Produce an exact transcription of the listing below, omitting the pictures.
+ + + +
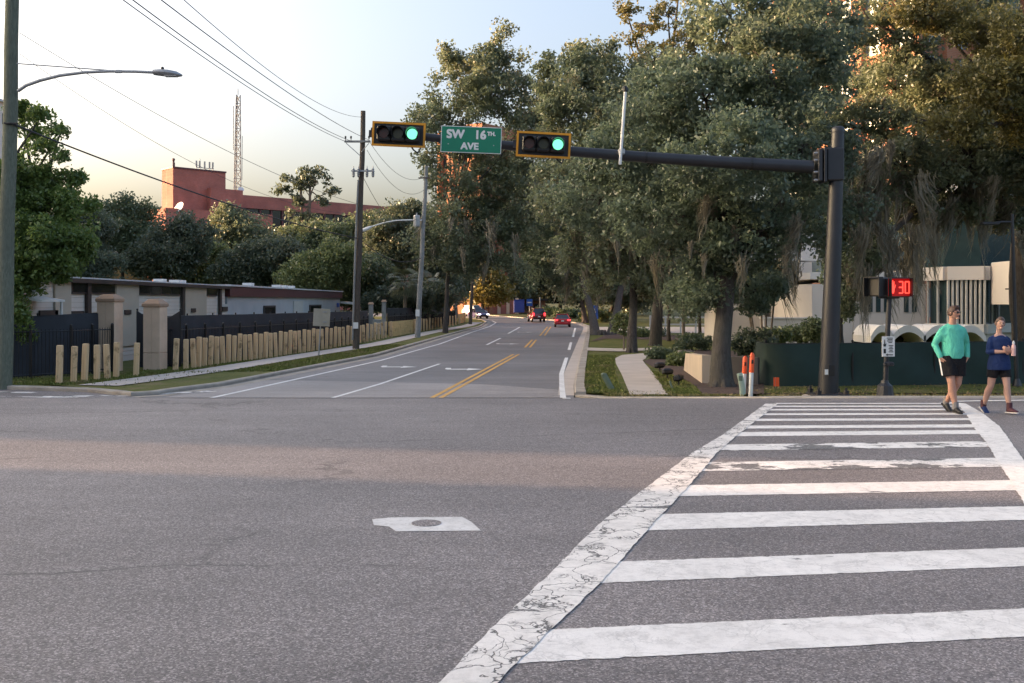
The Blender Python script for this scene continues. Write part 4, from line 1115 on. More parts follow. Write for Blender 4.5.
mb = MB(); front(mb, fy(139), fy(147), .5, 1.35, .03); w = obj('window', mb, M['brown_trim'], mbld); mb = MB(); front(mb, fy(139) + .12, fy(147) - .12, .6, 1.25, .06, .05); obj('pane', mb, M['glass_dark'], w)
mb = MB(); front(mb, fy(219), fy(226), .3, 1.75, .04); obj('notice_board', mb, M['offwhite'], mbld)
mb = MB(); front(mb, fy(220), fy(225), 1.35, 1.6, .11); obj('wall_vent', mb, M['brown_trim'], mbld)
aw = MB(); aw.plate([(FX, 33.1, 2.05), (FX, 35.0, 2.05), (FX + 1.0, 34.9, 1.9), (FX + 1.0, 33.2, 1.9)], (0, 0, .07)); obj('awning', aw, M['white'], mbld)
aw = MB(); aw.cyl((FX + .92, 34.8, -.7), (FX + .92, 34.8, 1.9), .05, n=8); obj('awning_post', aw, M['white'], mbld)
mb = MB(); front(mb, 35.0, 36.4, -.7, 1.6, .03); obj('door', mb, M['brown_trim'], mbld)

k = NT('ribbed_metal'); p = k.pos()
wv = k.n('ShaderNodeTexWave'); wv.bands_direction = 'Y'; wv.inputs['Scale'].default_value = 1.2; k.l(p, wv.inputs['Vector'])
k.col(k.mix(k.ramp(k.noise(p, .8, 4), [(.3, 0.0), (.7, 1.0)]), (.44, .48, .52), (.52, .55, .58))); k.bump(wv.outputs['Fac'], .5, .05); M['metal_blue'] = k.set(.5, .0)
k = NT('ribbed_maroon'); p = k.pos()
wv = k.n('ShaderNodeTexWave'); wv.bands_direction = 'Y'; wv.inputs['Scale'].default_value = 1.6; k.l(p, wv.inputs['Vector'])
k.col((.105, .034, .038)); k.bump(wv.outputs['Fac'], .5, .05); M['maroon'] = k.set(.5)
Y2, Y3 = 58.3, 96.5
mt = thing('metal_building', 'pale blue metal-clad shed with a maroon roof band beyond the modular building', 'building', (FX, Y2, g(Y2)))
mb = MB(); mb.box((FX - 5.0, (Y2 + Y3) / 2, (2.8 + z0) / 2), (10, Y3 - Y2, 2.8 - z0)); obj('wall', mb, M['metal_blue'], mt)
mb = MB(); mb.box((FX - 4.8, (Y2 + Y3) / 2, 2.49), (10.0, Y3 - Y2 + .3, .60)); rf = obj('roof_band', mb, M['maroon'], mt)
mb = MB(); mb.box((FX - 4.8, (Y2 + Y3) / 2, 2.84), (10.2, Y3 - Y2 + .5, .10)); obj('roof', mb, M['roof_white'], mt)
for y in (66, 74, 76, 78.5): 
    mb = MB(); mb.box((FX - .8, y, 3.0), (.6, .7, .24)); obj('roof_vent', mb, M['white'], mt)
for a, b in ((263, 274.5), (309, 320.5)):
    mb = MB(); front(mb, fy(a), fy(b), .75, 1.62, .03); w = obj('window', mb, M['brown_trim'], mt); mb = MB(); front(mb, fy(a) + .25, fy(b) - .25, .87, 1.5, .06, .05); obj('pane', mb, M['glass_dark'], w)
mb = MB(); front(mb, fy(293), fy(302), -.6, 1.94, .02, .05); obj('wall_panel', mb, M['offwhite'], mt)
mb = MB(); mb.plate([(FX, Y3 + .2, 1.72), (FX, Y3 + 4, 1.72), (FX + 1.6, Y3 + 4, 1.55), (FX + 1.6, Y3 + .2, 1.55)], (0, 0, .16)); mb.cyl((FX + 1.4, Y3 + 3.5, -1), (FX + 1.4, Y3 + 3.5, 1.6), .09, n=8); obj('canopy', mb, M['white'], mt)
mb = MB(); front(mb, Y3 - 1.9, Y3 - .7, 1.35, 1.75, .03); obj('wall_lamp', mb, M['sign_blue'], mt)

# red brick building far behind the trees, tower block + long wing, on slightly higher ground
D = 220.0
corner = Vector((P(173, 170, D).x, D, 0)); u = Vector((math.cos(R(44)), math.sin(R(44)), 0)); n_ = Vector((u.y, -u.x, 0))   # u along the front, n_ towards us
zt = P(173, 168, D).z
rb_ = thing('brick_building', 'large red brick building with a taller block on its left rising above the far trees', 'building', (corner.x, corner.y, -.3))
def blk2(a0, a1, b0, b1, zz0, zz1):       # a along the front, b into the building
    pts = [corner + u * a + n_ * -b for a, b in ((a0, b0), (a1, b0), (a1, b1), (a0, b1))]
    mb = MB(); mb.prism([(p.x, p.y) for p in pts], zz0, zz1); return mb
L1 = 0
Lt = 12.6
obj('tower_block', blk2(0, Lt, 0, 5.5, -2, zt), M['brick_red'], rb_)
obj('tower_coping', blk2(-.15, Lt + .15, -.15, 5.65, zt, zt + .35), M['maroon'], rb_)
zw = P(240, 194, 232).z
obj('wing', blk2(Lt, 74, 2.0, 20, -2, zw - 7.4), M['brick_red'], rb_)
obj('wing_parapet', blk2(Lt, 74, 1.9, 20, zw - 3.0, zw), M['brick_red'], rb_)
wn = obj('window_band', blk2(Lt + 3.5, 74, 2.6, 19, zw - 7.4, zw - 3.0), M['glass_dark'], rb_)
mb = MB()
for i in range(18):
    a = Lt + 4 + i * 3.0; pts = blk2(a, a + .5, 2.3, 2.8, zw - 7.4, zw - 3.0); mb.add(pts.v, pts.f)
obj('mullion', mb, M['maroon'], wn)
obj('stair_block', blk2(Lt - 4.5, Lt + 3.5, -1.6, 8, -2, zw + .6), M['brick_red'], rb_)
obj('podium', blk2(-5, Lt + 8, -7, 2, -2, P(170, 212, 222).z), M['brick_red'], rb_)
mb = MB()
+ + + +
**TASK ANSWER**
The Blender Python script for this scene continues. Write part 4, from line 1115 on. More parts follow. Write for Blender 4.5.
mb = MB(); front(mb, fy(139), fy(147), .5, 1.35, .03); w = obj('window', mb, M['brown_trim'], mbld); mb = MB(); front(mb, fy(139) + .12, fy(147) - .12, .6, 1.25, .06, .05); obj('pane', mb, M['glass_dark'], w)
mb = MB(); front(mb, fy(219), fy(226), .3, 1.75, .04); obj('notice_board', mb, M['offwhite'], mbld)
mb = MB(); front(mb, fy(220), fy(225), 1.35, 1.6, .11); obj('wall_vent', mb, M['brown_trim'], mbld)
aw = MB(); aw.plate([(FX, 33.1, 2.05), (FX, 35.0, 2.05), (FX + 1.0, 34.9, 1.9), (FX + 1.0, 33.2, 1.9)], (0, 0, .07)); obj('awning', aw, M['white'], mbld)
aw = MB(); aw.cyl((FX + .92, 34.8, -.7), (FX + .92, 34.8, 1.9), .05, n=8); obj('awning_post', aw, M['white'], mbld)
mb = MB(); front(mb, 35.0, 36.4, -.7, 1.6, .03); obj('door', mb, M['brown_trim'], mbld)

k = NT('ribbed_metal'); p = k.pos()
wv = k.n('ShaderNodeTexWave'); wv.bands_direction = 'Y'; wv.inputs['Scale'].default_value = 1.2; k.l(p, wv.inputs['Vector'])
k.col(k.mix(k.ramp(k.noise(p, .8, 4), [(.3, 0.0), (.7, 1.0)]), (.44, .48, .52), (.52, .55, .58))); k.bump(wv.outputs['Fac'], .5, .05); M['metal_blue'] = k.set(.5, .0)
k = NT('ribbed_maroon'); p = k.pos()
wv = k.n('ShaderNodeTexWave'); wv.bands_direction = 'Y'; wv.inputs['Scale'].default_value = 1.6; k.l(p, wv.inputs['Vector'])
k.col((.105, .034, .038)); k.bump(wv.outputs['Fac'], .5, .05); M['maroon'] = k.set(.5)
Y2, Y3 = 58.3, 96.5
mt = thing('metal_building', 'pale blue metal-clad shed with a maroon roof band beyond the modular building', 'building', (FX, Y2, g(Y2)))
mb = MB(); mb.box((FX - 5.0, (Y2 + Y3) / 2, (2.8 + z0) / 2), (10, Y3 - Y2, 2.8 - z0)); obj('wall', mb, M['metal_blue'], mt)
mb = MB(); mb.box((FX - 4.8, (Y2 + Y3) / 2, 2.49), (10.0, Y3 - Y2 + .3, .60)); rf = obj('roof_band', mb, M['maroon'], mt)
mb = MB(); mb.box((FX - 4.8, (Y2 + Y3) / 2, 2.84), (10.2, Y3 - Y2 + .5, .10)); obj('roof', mb, M['roof_white'], mt)
for y in (66, 74, 76, 78.5): 
    mb = MB(); mb.box((FX - .8, y, 3.0), (.6, .7, .24)); obj('roof_vent', mb, M['white'], mt)
for a, b in ((263, 274.5), (309, 320.5)):
    mb = MB(); front(mb, fy(a), fy(b), .75, 1.62, .03); w = obj('window', mb, M['brown_trim'], mt); mb = MB(); front(mb, fy(a) + .25, fy(b) - .25, .87, 1.5, .06, .05); obj('pane', mb, M['glass_dark'], w)
mb = MB(); front(mb, fy(293), fy(302), -.6, 1.94, .02, .05); obj('wall_panel', mb, M['offwhite'], mt)
mb = MB(); mb.plate([(FX, Y3 + .2, 1.72), (FX, Y3 + 4, 1.72), (FX + 1.6, Y3 + 4, 1.55), (FX + 1.6, Y3 + .2, 1.55)], (0, 0, .16)); mb.cyl((FX + 1.4, Y3 + 3.5, -1), (FX + 1.4, Y3 + 3.5, 1.6), .09, n=8); obj('canopy', mb, M['white'], mt)
mb = MB(); front(mb, Y3 - 1.9, Y3 - .7, 1.35, 1.75, .03); obj('wall_lamp', mb, M['sign_blue'], mt)

# red brick building far behind the trees, tower block + long wing, on slightly higher ground
D = 220.0
corner = Vector((P(173, 170, D).x, D, 0)); u = Vector((math.cos(R(44)), math.sin(R(44)), 0)); n_ = Vector((u.y, -u.x, 0))   # u along the front, n_ towards us
zt = P(173, 168, D).z
rb_ = thing('brick_building', 'large red brick building with a taller block on its left rising above the far trees', 'building', (corner.x, corner.y, -.3))
def blk2(a0, a1, b0, b1, zz0, zz1):       # a along the front, b into the building
    pts = [corner + u * a + n_ * -b for a, b in ((a0, b0), (a1, b0), (a1, b1), (a0, b1))]
    mb = MB(); mb.prism([(p.x, p.y) for p in pts], zz0, zz1); return mb
L1 = 0
Lt = 12.6
obj('tower_block', blk2(0, Lt, 0, 5.5, -2, zt), M['brick_red'], rb_)
obj('tower_coping', blk2(-.15, Lt + .15, -.15, 5.65, zt, zt + .35), M['maroon'], rb_)
zw = P(240, 194, 232).z
obj('wing', blk2(Lt, 74, 2.0, 20, -2, zw - 7.4), M['brick_red'], rb_)
obj('wing_parapet', blk2(Lt, 74, 1.9, 20, zw - 3.0, zw), M['brick_red'], rb_)
wn = obj('window_band', blk2(Lt + 3.5, 74, 2.6, 19, zw - 7.4, zw - 3.0), M['glass_dark'], rb_)
mb = MB()
for i in range(18):
    a = Lt + 4 + i * 3.0; pts = blk2(a, a + .5, 2.3, 2.8, zw - 7.4, zw - 3.0); mb.add(pts.v, pts.f)
obj('mullion', mb, M['maroon'], wn)
obj('stair_block', blk2(Lt - 4.5, Lt + 3.5, -1.6, 8, -2, zw + .6), M['brick_red'], rb_)
obj('podium', blk2(-5, Lt + 8, -7, 2, -2, P(170, 212, 222).z), M['brick_red'], rb_)
mb = MB()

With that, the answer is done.